--- Written instruction ---
Comb the records below for the string "parts" and copy each line where it turns up.

--- Rows ---
::::
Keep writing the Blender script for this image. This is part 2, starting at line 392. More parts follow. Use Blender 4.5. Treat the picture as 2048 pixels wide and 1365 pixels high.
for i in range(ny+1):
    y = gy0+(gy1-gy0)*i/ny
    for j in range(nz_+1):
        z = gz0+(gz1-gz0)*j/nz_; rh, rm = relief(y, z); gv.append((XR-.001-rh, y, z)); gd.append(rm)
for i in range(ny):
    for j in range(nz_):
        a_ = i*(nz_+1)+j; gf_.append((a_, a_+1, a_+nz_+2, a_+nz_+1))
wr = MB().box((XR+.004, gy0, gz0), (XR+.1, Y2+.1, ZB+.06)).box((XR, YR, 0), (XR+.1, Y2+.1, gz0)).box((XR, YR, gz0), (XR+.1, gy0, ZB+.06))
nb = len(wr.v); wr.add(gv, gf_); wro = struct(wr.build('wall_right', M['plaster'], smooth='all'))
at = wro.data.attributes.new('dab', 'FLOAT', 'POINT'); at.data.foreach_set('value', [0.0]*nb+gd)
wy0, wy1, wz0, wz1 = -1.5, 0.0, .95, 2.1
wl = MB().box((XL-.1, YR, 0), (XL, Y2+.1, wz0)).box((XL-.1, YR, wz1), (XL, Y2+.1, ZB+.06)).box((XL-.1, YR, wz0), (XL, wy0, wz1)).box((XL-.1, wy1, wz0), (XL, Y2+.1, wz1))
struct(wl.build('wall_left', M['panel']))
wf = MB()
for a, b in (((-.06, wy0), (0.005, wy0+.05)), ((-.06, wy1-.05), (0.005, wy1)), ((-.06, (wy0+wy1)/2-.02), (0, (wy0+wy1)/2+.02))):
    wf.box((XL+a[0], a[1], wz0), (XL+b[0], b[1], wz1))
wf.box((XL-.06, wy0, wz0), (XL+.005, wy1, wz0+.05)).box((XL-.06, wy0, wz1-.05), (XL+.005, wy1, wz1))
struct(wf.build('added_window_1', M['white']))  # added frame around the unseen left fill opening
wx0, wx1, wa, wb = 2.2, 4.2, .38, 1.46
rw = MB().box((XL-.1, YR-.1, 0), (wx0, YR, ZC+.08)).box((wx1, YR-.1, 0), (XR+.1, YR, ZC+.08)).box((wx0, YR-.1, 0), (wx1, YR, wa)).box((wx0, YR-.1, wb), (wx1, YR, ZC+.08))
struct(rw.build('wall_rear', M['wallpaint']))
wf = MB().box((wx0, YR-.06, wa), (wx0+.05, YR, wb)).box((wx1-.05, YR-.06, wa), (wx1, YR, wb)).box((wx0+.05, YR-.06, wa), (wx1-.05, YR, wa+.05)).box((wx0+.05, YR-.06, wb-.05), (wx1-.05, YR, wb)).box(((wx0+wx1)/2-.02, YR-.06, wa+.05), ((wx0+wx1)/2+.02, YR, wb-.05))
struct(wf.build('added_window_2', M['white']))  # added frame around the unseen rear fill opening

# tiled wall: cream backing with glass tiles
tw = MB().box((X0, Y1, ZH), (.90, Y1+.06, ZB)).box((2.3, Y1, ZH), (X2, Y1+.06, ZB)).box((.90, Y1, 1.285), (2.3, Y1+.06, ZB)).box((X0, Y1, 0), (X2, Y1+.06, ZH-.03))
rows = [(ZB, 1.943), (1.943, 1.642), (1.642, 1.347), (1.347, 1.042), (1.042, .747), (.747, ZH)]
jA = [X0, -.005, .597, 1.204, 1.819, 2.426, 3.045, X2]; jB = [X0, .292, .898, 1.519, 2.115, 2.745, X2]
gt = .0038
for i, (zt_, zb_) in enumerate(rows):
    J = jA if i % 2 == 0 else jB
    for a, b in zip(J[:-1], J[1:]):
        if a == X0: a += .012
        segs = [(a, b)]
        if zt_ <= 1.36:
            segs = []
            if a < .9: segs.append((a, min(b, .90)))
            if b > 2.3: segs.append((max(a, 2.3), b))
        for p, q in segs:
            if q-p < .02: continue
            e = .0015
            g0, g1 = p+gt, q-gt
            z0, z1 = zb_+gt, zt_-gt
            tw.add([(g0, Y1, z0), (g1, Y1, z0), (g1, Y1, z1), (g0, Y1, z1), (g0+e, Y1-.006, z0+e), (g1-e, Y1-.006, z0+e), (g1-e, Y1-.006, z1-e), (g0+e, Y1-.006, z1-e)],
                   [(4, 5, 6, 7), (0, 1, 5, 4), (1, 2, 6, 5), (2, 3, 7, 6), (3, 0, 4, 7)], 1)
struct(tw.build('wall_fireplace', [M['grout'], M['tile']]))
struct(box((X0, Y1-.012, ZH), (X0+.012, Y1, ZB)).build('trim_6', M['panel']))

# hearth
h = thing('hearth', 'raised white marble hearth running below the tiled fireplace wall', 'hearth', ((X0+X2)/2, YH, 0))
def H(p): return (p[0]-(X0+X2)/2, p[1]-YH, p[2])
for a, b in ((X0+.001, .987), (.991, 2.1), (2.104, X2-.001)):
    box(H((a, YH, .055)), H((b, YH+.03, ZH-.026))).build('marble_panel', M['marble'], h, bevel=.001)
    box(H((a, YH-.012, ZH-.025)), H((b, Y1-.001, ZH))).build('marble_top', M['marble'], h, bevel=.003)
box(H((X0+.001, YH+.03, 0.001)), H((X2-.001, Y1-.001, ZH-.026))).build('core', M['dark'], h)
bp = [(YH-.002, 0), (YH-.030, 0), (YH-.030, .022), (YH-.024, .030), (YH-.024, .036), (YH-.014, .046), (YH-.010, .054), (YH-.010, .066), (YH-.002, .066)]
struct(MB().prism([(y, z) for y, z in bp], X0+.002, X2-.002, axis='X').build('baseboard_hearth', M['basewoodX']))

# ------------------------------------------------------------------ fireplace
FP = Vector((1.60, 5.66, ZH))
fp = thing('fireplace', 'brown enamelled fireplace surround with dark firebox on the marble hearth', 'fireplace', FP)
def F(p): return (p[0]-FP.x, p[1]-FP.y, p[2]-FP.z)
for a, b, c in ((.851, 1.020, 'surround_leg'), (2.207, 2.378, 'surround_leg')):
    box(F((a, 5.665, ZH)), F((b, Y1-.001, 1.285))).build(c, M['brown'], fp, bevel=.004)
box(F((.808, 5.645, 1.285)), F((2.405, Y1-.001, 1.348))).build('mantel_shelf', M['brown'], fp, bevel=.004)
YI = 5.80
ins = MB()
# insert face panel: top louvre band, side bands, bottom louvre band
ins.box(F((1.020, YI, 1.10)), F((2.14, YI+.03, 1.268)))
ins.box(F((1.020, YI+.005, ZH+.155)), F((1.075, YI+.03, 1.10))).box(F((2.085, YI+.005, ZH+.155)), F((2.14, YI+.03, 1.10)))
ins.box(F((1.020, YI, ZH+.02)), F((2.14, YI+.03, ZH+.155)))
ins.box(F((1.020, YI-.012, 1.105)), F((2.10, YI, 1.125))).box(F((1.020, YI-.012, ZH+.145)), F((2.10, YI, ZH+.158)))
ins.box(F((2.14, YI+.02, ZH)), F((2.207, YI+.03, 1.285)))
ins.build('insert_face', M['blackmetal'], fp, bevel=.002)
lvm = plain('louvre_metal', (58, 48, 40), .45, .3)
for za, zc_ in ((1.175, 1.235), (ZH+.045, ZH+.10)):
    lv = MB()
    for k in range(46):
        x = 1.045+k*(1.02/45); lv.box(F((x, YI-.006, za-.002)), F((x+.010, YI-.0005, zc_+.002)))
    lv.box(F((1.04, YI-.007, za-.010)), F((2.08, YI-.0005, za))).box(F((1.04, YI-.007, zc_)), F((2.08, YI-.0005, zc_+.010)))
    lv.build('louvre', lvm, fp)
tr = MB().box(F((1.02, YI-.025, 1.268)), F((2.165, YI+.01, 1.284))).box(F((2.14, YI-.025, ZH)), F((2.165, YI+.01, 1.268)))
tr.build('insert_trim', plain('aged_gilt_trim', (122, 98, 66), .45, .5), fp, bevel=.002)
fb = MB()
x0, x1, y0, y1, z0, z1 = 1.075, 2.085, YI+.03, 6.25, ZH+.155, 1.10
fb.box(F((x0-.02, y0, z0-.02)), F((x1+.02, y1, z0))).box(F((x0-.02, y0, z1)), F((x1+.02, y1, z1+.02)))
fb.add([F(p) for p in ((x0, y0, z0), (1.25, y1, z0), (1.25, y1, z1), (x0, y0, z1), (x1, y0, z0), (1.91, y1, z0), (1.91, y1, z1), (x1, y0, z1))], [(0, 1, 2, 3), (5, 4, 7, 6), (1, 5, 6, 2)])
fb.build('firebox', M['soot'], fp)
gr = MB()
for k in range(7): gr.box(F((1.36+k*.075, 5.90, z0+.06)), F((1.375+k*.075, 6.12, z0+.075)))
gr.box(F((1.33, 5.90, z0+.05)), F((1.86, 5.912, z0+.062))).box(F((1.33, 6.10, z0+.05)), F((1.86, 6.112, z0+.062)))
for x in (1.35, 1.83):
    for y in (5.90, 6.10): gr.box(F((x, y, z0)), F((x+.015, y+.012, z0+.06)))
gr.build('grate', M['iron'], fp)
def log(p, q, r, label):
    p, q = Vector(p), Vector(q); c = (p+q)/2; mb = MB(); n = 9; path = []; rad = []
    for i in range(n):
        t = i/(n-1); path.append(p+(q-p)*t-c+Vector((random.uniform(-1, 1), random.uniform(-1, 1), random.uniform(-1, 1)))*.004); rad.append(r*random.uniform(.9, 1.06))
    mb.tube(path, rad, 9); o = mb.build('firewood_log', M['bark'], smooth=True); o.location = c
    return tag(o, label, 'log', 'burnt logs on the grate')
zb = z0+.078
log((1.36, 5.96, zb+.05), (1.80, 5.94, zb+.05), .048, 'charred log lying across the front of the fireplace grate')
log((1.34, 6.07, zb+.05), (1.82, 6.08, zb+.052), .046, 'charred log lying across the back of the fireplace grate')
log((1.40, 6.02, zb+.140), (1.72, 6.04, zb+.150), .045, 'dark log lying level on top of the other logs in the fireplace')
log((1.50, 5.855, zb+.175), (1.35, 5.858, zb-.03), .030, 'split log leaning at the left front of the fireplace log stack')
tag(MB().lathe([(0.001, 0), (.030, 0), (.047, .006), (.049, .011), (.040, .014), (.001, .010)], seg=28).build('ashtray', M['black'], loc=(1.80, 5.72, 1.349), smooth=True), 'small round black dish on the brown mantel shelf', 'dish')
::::
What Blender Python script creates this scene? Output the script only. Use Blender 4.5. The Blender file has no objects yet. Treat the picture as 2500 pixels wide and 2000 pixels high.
::::
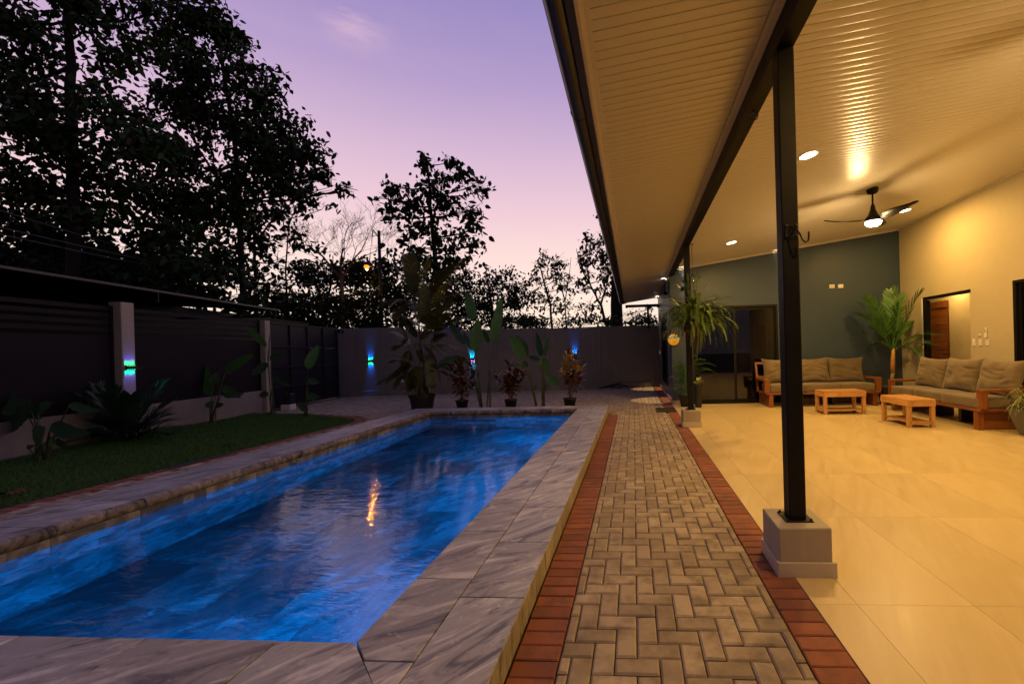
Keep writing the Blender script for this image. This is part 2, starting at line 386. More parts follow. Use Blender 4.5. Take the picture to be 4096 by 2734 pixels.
::::
--- Task result ---
Keep writing the Blender script for this image. This is part 2, starting at line 392. More parts follow. Use Blender 4.5. Treat the picture as 2048 pixels wide and 1365 pixels high.
Keep writing the Blender script for this image. This is part 2, starting at line 386. More parts follow. Use Blender 4.5. Take the picture to be 4096 by 2734 pixels.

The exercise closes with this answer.